A computer algorithm initially discarded evidence of Kepler-1649c as a false positive, but an international team of researchers gave the data a second look and spotted the rocky world upon further inspection.

“In terms of size and likely temperature, this is the most similar planet to Earth that has ever been found with Kepler,” co-author Jeff Coughlin told Forbes. Coughlin works at the SETI Institute, an organization dedicated to looking for life on other worlds.

“It’s incredible to me that we just found it now, seven years after data collection stopped on the original Kepler field,” he said.

NASA described Kepler-1649c as an Earth-sized, habitable planet hiding in plain sight.

“Out of all of the exoplanets found by Kepler, this distant world — located 300 light-years from Earth — is most similar to Earth in size and estimated temperature,” the space agency said on its website.

The tricky thing about this exoplanet (the term for a planet outside our solar system) is its star, which is classified as an M-dwarf.

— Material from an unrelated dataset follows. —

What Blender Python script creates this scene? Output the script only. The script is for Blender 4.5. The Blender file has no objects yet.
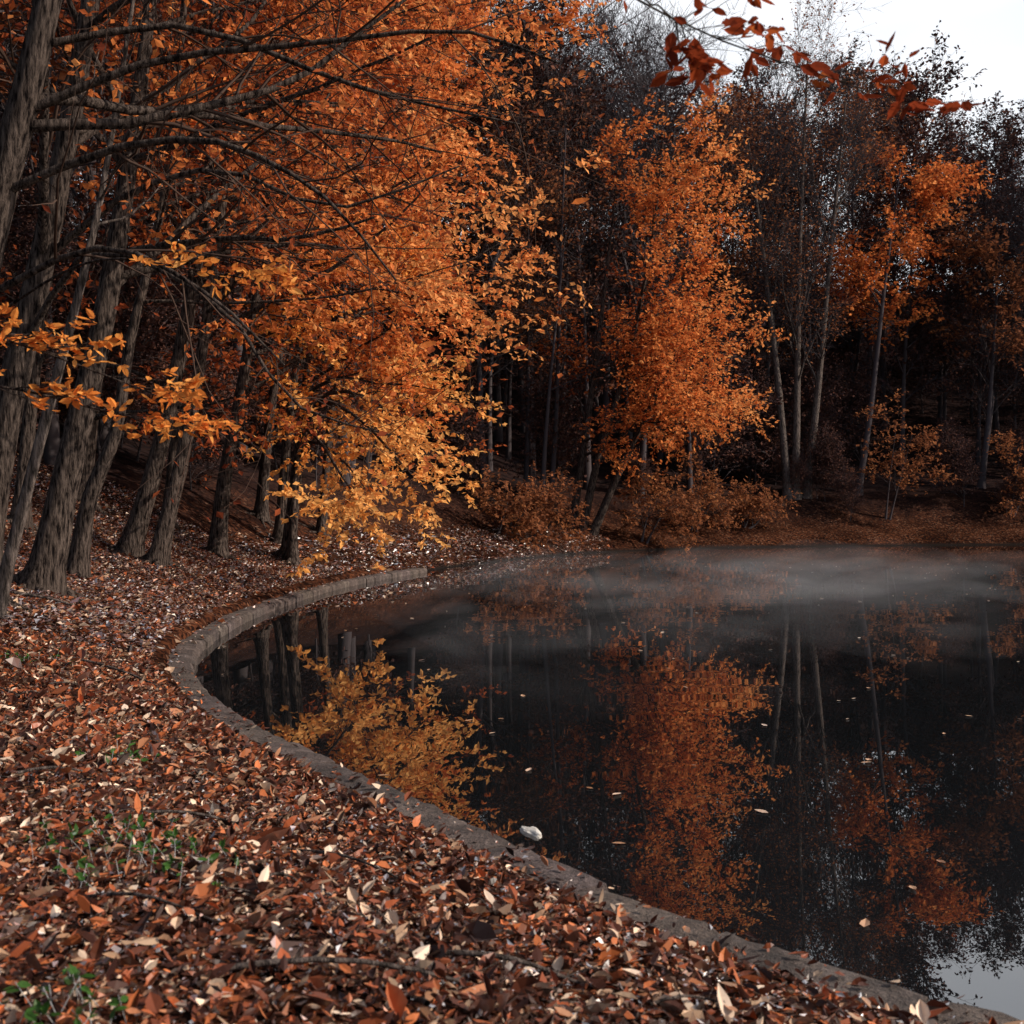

“Although M-dwarfs may be less hospitable than higher-mass stars like the Sun, their sheer numbers make it plausible that planets around M-dwarfs may be the most common habitable environments in the universe,” the study authors write.

In other words, astronomers still aren’t sure if M-dwarfs are better or worse than our own sun for potentially supporting life on an orbiting planet.
Kepler ultimately discovered 4,144 planets before it was shut down, including in the so-called “Goldilocks” zone where conditions might be just right to support life. Another space telescope, called TESS, took over its planet-hunting mission in 2018.

The next step to figuring out if there actually is life on Kepler-1649c is to examine its atmosphere from afar, according to Pamela Rowden, another co-author on the study.

“At some point we’re going to get to the point where we can actually look at these rocky planets and say, yeah, I can see water,” she said on a conference call announcing the discovery.

“Maybe [in] 20, 30 years’ time, that’s what we’ll be talking about.”